HBCU Graduates are Community-Focused

Xavier emphasizes that FAMU is a premier institution that welcomes students from diverse backgrounds and prepares them for the workforce, as well as the rest of their life. He argues “HBCUs are a strong way to address income inequality in Florida… you take students from low-income backgrounds, and their education system they grew up in may not have been strong, but HBCUs help build that [educational] foundation for you and then students can grow and learn from there.” His observations are founded in data that shows minority-serving institutions serve as engines of upward mobility for low-income students. Xavier has seen many freshmen who didn’t think of themselves as good students in high school flourish in such a supportive environment that emphasizes care, as well as excellence.

To this point, in the fall of 2018, 64% of all undergraduate students at FAMU were eligible for a Pell grant, which indicates they are among the lowest-income students.
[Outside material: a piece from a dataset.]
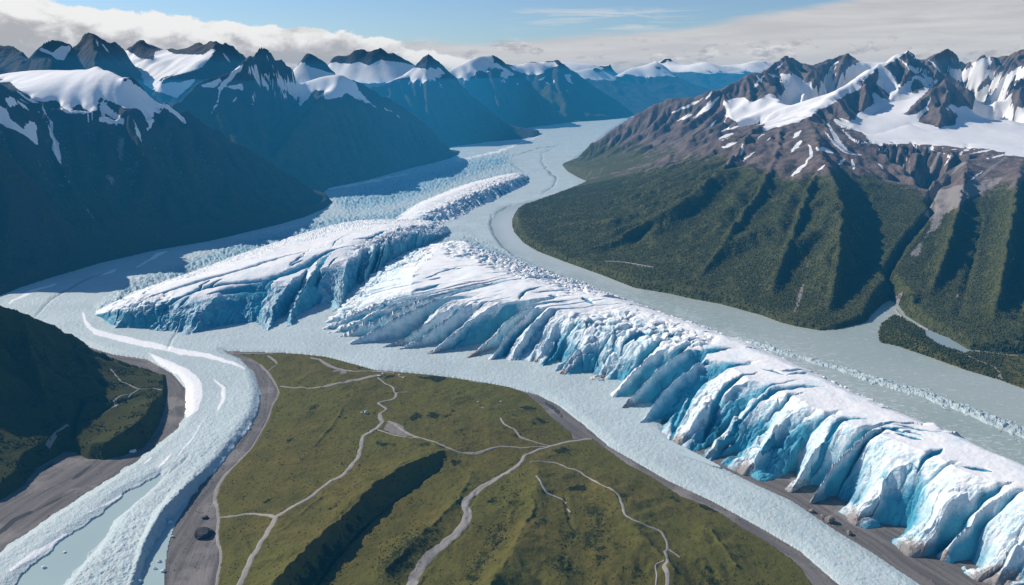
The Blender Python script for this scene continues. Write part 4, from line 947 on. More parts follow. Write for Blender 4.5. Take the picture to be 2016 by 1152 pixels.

More broadly, nearly 3 in 4 students attending public HBCUs are Pell-eligible. So to Xavier, students who may be underprepared or did not do as well in high school but “want to get their act together and make a strong impact on the world can come to an HBCU and get a quality education plus a really strong network.”

Xavier pointed out that although about 80% of students at FAMU are Black, FAMU and all HBCUs enroll a diverse array of students. There are students from different parts of the country and world, as well as from all racial, ethnic, and income backgrounds. Amidst the diversity of perspective and experience at HBCUs, built into the curriculum at FAMU is the focus on positive impact. From the professors, school culture, and students themselves, FAMU encourages students to consider “how can you take your majors and make a strong impact on the world outside… that’s how you produce people like Stacey Abrams, Kamala Harris, Keisha Lance Bottoms [mayor of Atlanta], Philip Agnew [a community activist], and so many other people who are community-focused.”